The very distinct composition of Taliban-ian Islam (as the writer asserted) is the attempt to bring down the existing socio-political structure and to extend their control by inflicting a puritanical version of Islam and waging a jihad against fellow Muslims considered guilty of idolatry, grave worshipping and adultery. Imposing rigorous prohibitions on music, dance and all forms of arts, and enforce punishments for not observing Islamic rituals, challenging tribal hierarchy and insisting on socio-religious equality of the people to win over support.

In his pursuance of finding out an equivalent from the region to dispel the impression of considering the Taliban as an unprecedented phenomena, he missed that the Faqir of Ipi was not a mullah; he was associated with a Sufi clan, a disciple of Pir Naqib of Charbagh, which makes him a Barelvi. Thus, his version of religion was more in line with the local interpretation of Islam (for instance, it is apparent from the use of music in his war parties).

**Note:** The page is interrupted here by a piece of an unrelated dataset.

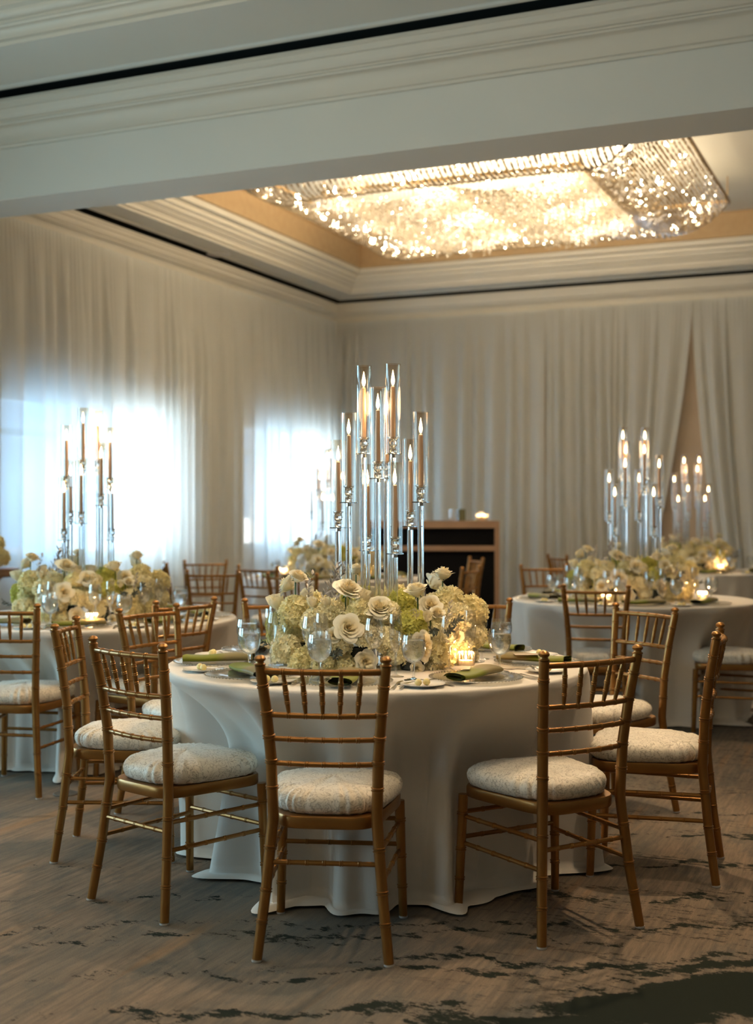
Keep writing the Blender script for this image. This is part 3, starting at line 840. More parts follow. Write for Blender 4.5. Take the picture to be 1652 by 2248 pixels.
# ------------------------------------------------------------------ tables and cloths
TABLES = [  # name, X, Z, R, front pushed-in radius, seed
 ('near table', 0.0, 4.81, .80, .60, 1),
 ('left table', -1.57, 6.86, .80, .72, 2),
 ('right table', 1.70, 8.32, .80, .74, 3),
 ('distant right table', 3.13, 12.3, .80, .78, 4),
 ('middle back table', -.38, 11.2, .80, .76, 5)]
TOPZ = .762
def cloth_mesh(R, rf, seed, pushes=()):
    rc = random.Random(seed); nth = 300; m = MB()
    ph = [rc.uniform(0, 6.28) for _ in range(8)]
    prof = [('t', 0.02), ('t', .3), ('t', .6), ('t', .9), ('t', .985), ('e', 0)]
    rows = [('t', .02), ('t', .35), ('t', .7), ('t', .95)] + [('e', k / 5) for k in range(6)] + [('d', (k / 26) ** 1.15) for k in range(1, 27)] + [('p', k / 4) for k in range(1, 5)]
    def fold(th, s):
        a = cos(12 * th + ph[0] + .5 * sin(2 * th + ph[1]) + .5 * s); b = cos(19 * th + ph[2] + .8 * sin(3 * th)); c = cos(5 * th + ph[3] - .8 * s)
        v = .5 * a + .3 * b + .3 * c
        return (max(0, v + .25)) ** 1.25 * 1.0 - .3
    def fn(i, j):
        kind, s = rows[j]; th = 2 * pi * i / nth
        # th measured from the direction towards the camera
        fr = max(0.0, cos(th)); fr = min(1, fr * 1.35) ** 1.3
        rfl = .775 + (rf - .775) * fr
        for ct, cr in pushes:
            dt = (th - ct + pi) % (2 * pi) - pi
            rfl = min(rfl, .775 + (cr - .775) * math.exp(-(dt / (atan2(.27, cr) + .10)) ** 6))
        if kind == 't': r = (R - .012) * s; z = TOPZ
        elif kind == 'e': r = R - .012 + .012 * sin(s * pi / 2); z = TOPZ - .012 * (1 - cos(s * pi / 2))
        else:
            q = s if kind == 'd' else 1.0
            base = R + (rfl - R) * (1 - (1 - min(1, max(0, q - .03) / .38)) ** 1.8 if rfl < .7 else 1 - (1 - q) ** 1.6)
            am = .15 * q ** .6
            r = base + am * fold(th, q)
            z = TOPZ - .012 - q * (TOPZ - .012 - .02)
            if kind == 'p':
                w = (.5 + .5 * cos(4 * th + ph[4])) * (.5 + .5 * cos(7 * th + ph[5]))
                r += s * (.02 + .13 * w); z = .02 - .014 * s + .012 * sin(s * pi) * w + .004
        r = max(r, .001)
        p = W(r * sin(th), -r * cos(th), z)
        return tuple(p)
    m.grid(fn, nth, len(rows), close_u=True)
    m.f.append(tuple(range(nth - 1, -1, -1)))
    return m
for nm, X, Z, R, rf, sd in TABLES:
    p = W(X, Z)
    T = thing('banquet_table', 'round banquet table hidden under the ivory cloth of the %s' % nm, 'table', (p.x, p.y, 0), 0, 'round banquet tables')
    m = MB(); m.lathe([(.01, .735), (R - .06, .735), (R - .05, .74), (R - .05, .754), (.01, .754)], 64); m.build('tabletop', bar_wood, T)
    for k in range(4):
        a = k * pi / 2 + .4; m = MB(); m.tube([(.22 * cos(a), .22 * sin(a), 0), (.22 * cos(a), .22 * sin(a), .735)], .014, 8); m.build('leg', chrome_m, T)
    pushes = []
    for cx, cz, (dx, dz), _ in chairs:
        d_ = hypot(cx - X, cz - Z); nf = hypot(dx, dz)
        if d_ < 1.6:
            fx, fz = cx + dx / nf * .42 - X, cz + dz / nf * .42 - Z; fr_ = hypot(fx, fz)
            if fr_ < .80: pushes.append((atan2(fx, -fz), max(.40, fr_ - .05)))
    o = cloth_mesh(R, rf, sd, pushes).build('tablecloth', cloth_m, None, True, 180)
    o.location = (p.x, p.y, 0)
    tag(o, 'floor-length ivory cloth draped over the %s' % nm, 'tablecloth', 'ivory tablecloths')

# ------------------------------------------------------------------ tableware prototypes
def P1(name, mb, mat, smooth=True, angle=40):
    return Proto(mb.build(name, mat, None, smooth, angle))
def stemware(name, bowl, foot=.032, stemh=.07, liquid=None):
    T = thing(name, 'x', 'glass')
    m = MB(); m.lathe([(foot, 0), (foot, .0015), (foot * .5, .004), (.005, .010), (.0038, .02), (.0038, stemh - .01), (.006, stemh)], 20)
    m.build('stem', crystal_solid if name == 'water_goblet' else glass_thin, T)
    m = MB(); m.lathe([(r, z + stemh) for r, z in bowl], 28, cap=False); m.build('bowl', glass_thin, T)
    if liquid:
        m = MB(); m.lathe([(r, z + stemh) for r, z in liquid], 24); m.build('iced_water', water_m, T)
    return Proto(T)
gob_b = [(r * 1.17, z) for r, z in [(.005, 0), (.018, .006), (.030, .022), (.0355, .045), (.0365, .062), (.034, .085), (.0325, .098)]]
gob_l = [(r * 1.17, z) for r, z in [(.004, .003), (.016, .009), (.0285, .024), (.034, .045), (.035, .062), (.0332, .080)]]
goblet = stemware('water_goblet', gob_b, .033, .058, gob_l)
wine = stemware('wine_glass', [(.004, 0), (.018, .006), (.032, .025), (.0375, .048), (.036, .075), (.030, .108)], .034, .095)
flute = stemware('champagne_flute', [(.004, 0), (.012, .01), (.020, .04), (.0235, .075), (.0225, .11), (.020, .135)], .030, .085)
m = MB(); m.lathe([(.085, .002), (.09, .002), (.10, .006), (.155, .012), (.160, .0135), (.155, .0145), (.10, .009), (.085, .006), (.001, .006)], 56)
for k in range(72):
    a = 2 * pi * k / 72; m.lathe([(.0005, -.003), (.003, -.0015), (.003, .0015), (.0005, .003)], 6, (.160 * cos(a), .160 * sin(a), .0135))
charger_m = thin_glass('charger_glass', (.93, .93, .90), .35, .06)
charger = P1('glass_charger', m, charger_m)
m = MB(); m.lathe([(.04, 0), (.045, .001), (.05, .004), (.075, .010), (.0755, .0115), (.05, .007), (.04, .004), (.001, .004)], 40)
bread = P1('bread_plate', m, white_china)
m = MB(); m.lathe([(.001, 0), (.007, .001), (.0115, .006), (.0125, .011), (.010, .018), (.005, .022), (.001, .023)], 14)
butter = P1('butter_ball', m, butter_m)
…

Also, if he had researched about the descendants of the Faqir of Ipi, he may have found that the successor of the Faqir, his nephew, Niaz Ali Khan, was known for his conciliatory approach in tribal disputes, and his sons Abdul Jaleel, Abdul Wali and others were often inveighed by the local mullahs for inertness toward the religiously glorified war of Afghanistan and the current uproar in FATA.

The Faqir of Ipi’s opposition to the idea of Pakistan came from the political leanings favoured towards Congress and its allies in frontier region, the Khudai Khidmatgars. His support of the Pashtunistan was first influenced by this and later by his contacts in the Afghan Government, which lost grounds after Badshah Khan took an oath of allegiance to Pakistan and his military commander later surrendered to Pakistan.

Taliban roots in political and religious movements on Pashtun lands can be traced to the Wahhabi-influenced movement of Syed Ahmed of Bareli, who sought political control by declaring himself the vanguard of Islam, imposed centralised Sharia Laws, changing Pashtun traditions and norms with their version of Islam and challenging the traditional authority of Pashtun elders as well as the religious clergy by assigning themselves the authorities to arbitrate disputes and collect religious tax, as Zakat and Ushr. These steps by Syed Ahmed and his disciples from across India and among Pashtuns were rejected by the traditional Pashtun leadership as well as clergy. The alien movement ensued in an utter failure

Local tribal elders and people of FATA have the same feelings of agony towards the aliens and monsters aka Taliban; it is state support for perceived strategic interests which have enabled them to continue their beleaguering of FATA.